ÖĞRETMENLER DEĞİŞMELİ
Eğer siz açık uçlu soru uygulamasına geçecekseniz öncelikle öğretmenlerinizi değişmeniz lazım. Öğrenciye tek taraflı aktarım yapan sistemi değiştirmeniz lazım. Bunu yapamazsanız bu sistemi uygulayamazsınız.
Bu söylenen yeniliğe bir eleştiri de açık uçlu soruların öğretmen hakemlerce okutulacağı bu yüzden adaletsizliğe yol açacağı yönünde. Bu da doğru değil dünyanın birçok yerinde bu sistemi kullanan ülkeler var. Bilgisayar yazılımları var. Örneğin geçtiğimiz günlerde benim de şahit olduğum bir uygulamada soru kitapçığı tamamen optik halde düzenlenmiş, öğrencilere sorulan soruların muhtemel cevapları (rublic) önceden sisteme tanımlanıyor. Öğrencilere dağıtılan kitapçıklara öğrencilerin yazdığı yanıtlar bilgisayara geçerken önceden kodlanmış muhtemel cevaplarla örtüştürülerek puanlanıyor. Öğrenciler en doğrudan en az doğruya kadar puanlar alabiliyor. Bu arada bu uygulamayı YEGAM (Yenilikçi eğitim araştırma ve geliştirme merkezi) yaptı.

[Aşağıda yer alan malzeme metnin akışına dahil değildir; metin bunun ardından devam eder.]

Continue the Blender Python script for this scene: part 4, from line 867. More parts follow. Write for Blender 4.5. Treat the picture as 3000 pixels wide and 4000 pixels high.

Şimdi bunun neresi yanlış, farklı düşünen, yaratıcı, analiz yapabilen öğrencileri seçebilmenin en doğru yolu budur. Yoksa şu anda okullarda ilkokul 1.sınıfa bile test kitapları dağıtarak eğitimi geliştiremeyiz. Dolayısıyla bu yenilikleri "kazak" modeli gibi söylemlerle basitleştirmek bence büyük haksızlıktır. SBS değişir mi değişmez mi bilemiyorum. Ama gündeme gelen açık uçlu soru uygulaması bence tarihi bir fırsattır.